X-ray diffraction is a technique used to investigate the crystal structure of a sample. X-rays are incident on the sample at a range of angles, giving a diffraction pattern since the crystal lattice of the sample constitutues a diffraction grating.  At certain angles, the diffracted waves add constructively, so the XRD detector detects a “peak” at these angles. The angle that these peaks are found at depends on the crystallographic parameters of the material ie. the lattice spacing, so these can be extracted from the XRD results via Bragg’s law. This law describes the relationship between the diffraction angle, the wavelength of the incident beam, and the planar spacing in the lattice.

Information about the crystal structure of the sample, and the phases present may also be found, given that each crystal structure contains its own set of characteristic planes which appear in XRD analysis (these are not necessarily the only planes present – intermedicate planes may not be visible via XRD as the nature of the diffraction means that some signals may interfere destructively). For example, a body-centred cubic structure shows a trio of peaks corresponding to the 110, 200, and 211 planes, which will allow a phase of this structure to be identified.

Powder diffraction may also be used in order to provide a textured isotropic sample, therefore representing each plane in the signal due to the random orientation of each particle.

(Sub-scale) Three- and four- point flexural testing

Three-point flexural testing (or three-point bending) is a mechanical testing technique in which a cuboidal sample of a material is suspended on two support pins, and bent by lowering a third pin through its centre.

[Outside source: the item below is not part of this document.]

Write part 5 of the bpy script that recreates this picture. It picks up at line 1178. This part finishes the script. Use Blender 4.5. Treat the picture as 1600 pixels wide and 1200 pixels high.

The force required to lower the pin and bend the sample is recorded, and this data can be used to calculate a flexural stress-strain response for the material. This can then be used to analyse the deformation and fracture properties of the material, and compare it to other materials.

Three point bending (Heymer, 2020)

In four-point bending, two central pins are lowered to bend the sample. This creates a larger region of the sample that is maximally stressed, providing more reliable results.

Usually, mechanical tests require relatively large samples. This is not always a feasible option for expensive or exotic alloys that we may only produce in small quantities. Sub-scale three-point bending is suited towards samples as small as 12mm long and 1mm thick, and is ideal for analysing materials with limited volume.

Microhardness Testing

Vicker’s microhardness apparatus in action: the diamond indentor can be seen to be under loading, indenting the sample. This will leave a pyramidal indent whose dimensions may be determined under a microscope.

The samples are hardness tested using Mitutoyo HM-124 Vickers microhardness testing apparatus. This involves indenting the surface of the sample with a diamond pyramidal indentor of interfacial angle 136degrees under a 20kgf load, before measuring the diagonal diameter of the indent under an optical microscope.

The hardness of the sample is proportional to by the ratio between the diameter of the indentor and that of the indentation, and represents the ability of the material to resist plastic deformation. As the measurement is made by eye, and therefore prone to human error, a calibration is first performed for a material of known hardness, to provide a conversion for the operator.